WHAT NEEDS TO BE DONE -
Beginning with the first line of the data below, extract each line up to and including the one containing "C = S.collection". Copy them exactly and add nothing.

SOURCE EXCERPT -
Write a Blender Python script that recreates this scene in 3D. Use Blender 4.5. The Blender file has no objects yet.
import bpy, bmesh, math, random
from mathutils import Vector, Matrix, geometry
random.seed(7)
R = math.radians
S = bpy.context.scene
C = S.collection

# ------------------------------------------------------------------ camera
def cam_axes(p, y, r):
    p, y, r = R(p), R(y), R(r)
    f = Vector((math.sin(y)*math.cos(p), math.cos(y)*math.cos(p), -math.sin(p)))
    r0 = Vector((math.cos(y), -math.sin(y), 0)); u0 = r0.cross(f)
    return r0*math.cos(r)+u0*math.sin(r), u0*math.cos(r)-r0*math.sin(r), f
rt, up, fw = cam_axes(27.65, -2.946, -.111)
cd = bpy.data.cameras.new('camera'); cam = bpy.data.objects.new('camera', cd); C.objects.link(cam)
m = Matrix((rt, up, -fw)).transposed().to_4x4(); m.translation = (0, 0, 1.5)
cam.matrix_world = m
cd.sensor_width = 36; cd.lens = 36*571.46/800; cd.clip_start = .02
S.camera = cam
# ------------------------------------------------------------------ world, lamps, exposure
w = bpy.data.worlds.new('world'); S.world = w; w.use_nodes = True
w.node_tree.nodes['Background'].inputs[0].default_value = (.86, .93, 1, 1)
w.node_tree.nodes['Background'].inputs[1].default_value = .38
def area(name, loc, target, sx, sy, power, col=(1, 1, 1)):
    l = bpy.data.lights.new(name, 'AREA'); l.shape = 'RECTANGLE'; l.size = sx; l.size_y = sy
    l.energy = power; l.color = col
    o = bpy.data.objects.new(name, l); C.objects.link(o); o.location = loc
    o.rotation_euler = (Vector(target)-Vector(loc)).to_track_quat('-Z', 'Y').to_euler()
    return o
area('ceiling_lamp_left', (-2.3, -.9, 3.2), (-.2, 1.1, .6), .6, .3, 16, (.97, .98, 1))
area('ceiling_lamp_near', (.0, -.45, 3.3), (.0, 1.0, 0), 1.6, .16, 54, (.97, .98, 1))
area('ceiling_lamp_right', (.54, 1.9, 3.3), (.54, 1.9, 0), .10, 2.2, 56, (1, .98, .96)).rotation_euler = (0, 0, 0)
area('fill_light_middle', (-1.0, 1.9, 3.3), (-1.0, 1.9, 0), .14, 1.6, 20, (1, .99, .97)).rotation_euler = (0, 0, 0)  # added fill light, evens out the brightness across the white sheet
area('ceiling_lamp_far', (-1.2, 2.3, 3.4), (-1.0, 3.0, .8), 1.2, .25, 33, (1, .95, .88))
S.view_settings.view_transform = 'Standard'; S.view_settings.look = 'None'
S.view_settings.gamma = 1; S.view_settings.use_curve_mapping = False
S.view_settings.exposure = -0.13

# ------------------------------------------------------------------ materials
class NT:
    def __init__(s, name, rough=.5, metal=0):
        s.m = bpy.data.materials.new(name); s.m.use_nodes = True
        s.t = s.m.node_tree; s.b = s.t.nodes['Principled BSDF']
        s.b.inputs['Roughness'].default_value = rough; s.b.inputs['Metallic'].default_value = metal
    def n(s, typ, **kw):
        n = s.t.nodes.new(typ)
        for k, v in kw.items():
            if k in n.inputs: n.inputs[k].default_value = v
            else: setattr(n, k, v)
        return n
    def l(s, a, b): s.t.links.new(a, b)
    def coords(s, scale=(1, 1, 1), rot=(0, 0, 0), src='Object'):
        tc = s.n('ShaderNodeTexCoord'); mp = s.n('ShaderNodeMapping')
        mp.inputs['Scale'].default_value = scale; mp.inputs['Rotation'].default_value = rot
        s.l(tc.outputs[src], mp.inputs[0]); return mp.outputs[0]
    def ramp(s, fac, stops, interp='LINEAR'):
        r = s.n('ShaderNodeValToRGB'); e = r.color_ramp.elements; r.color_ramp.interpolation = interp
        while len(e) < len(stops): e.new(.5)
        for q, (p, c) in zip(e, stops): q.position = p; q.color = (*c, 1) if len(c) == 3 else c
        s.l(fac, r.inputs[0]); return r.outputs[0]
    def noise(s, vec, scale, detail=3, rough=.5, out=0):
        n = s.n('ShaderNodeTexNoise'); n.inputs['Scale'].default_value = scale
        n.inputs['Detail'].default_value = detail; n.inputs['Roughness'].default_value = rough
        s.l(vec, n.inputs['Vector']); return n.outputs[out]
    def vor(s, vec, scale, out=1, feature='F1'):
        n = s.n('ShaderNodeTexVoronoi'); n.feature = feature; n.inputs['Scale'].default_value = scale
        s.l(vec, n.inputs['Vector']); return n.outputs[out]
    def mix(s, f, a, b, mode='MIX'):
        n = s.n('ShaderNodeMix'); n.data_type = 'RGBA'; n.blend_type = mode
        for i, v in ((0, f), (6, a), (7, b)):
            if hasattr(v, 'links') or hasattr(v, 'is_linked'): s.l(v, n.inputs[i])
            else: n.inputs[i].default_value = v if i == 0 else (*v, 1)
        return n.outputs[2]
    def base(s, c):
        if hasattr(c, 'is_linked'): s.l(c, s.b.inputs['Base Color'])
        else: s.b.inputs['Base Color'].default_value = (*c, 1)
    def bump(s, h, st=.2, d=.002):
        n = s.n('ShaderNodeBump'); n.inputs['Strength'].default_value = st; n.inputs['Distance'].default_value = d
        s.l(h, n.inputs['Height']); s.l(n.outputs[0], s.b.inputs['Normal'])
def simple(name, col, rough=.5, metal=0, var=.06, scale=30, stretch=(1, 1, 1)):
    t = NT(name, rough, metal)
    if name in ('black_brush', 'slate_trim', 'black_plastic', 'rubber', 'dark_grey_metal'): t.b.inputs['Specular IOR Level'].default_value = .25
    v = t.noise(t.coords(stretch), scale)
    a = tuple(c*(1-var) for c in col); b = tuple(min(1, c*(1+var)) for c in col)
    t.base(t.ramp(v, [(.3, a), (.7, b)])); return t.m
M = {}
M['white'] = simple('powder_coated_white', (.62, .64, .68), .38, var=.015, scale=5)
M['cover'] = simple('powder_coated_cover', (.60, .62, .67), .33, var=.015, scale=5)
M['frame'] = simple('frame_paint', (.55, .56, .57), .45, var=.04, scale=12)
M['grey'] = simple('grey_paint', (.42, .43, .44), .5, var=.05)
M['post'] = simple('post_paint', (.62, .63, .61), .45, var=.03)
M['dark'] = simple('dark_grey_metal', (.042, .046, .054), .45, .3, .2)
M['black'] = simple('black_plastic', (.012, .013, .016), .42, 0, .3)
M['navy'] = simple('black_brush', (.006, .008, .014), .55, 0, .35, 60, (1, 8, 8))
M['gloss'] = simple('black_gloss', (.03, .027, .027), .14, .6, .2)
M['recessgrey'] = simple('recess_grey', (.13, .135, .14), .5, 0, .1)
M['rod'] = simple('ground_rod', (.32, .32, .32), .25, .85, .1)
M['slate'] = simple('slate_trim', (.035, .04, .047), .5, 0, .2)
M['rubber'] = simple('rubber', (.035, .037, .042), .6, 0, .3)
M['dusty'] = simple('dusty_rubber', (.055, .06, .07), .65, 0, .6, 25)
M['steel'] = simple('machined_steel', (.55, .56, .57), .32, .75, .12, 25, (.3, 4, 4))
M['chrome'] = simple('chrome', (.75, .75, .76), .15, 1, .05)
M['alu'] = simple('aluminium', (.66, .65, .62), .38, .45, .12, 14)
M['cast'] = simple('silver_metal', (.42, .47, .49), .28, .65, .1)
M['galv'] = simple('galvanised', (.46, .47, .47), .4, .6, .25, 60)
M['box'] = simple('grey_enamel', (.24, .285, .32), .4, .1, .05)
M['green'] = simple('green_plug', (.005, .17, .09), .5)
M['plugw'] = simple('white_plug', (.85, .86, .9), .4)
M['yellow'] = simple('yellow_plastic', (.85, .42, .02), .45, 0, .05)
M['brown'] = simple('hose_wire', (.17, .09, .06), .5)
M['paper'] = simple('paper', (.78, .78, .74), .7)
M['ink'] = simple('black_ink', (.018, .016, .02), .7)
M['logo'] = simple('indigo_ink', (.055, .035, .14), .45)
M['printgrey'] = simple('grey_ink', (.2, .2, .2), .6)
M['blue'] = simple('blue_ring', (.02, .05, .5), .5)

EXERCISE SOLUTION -
Write a Blender Python script that recreates this scene in 3D. Use Blender 4.5. The Blender file has no objects yet.
import bpy, bmesh, math, random
from mathutils import Vector, Matrix, geometry
random.seed(7)
R = math.radians
S = bpy.context.scene
C = S.collection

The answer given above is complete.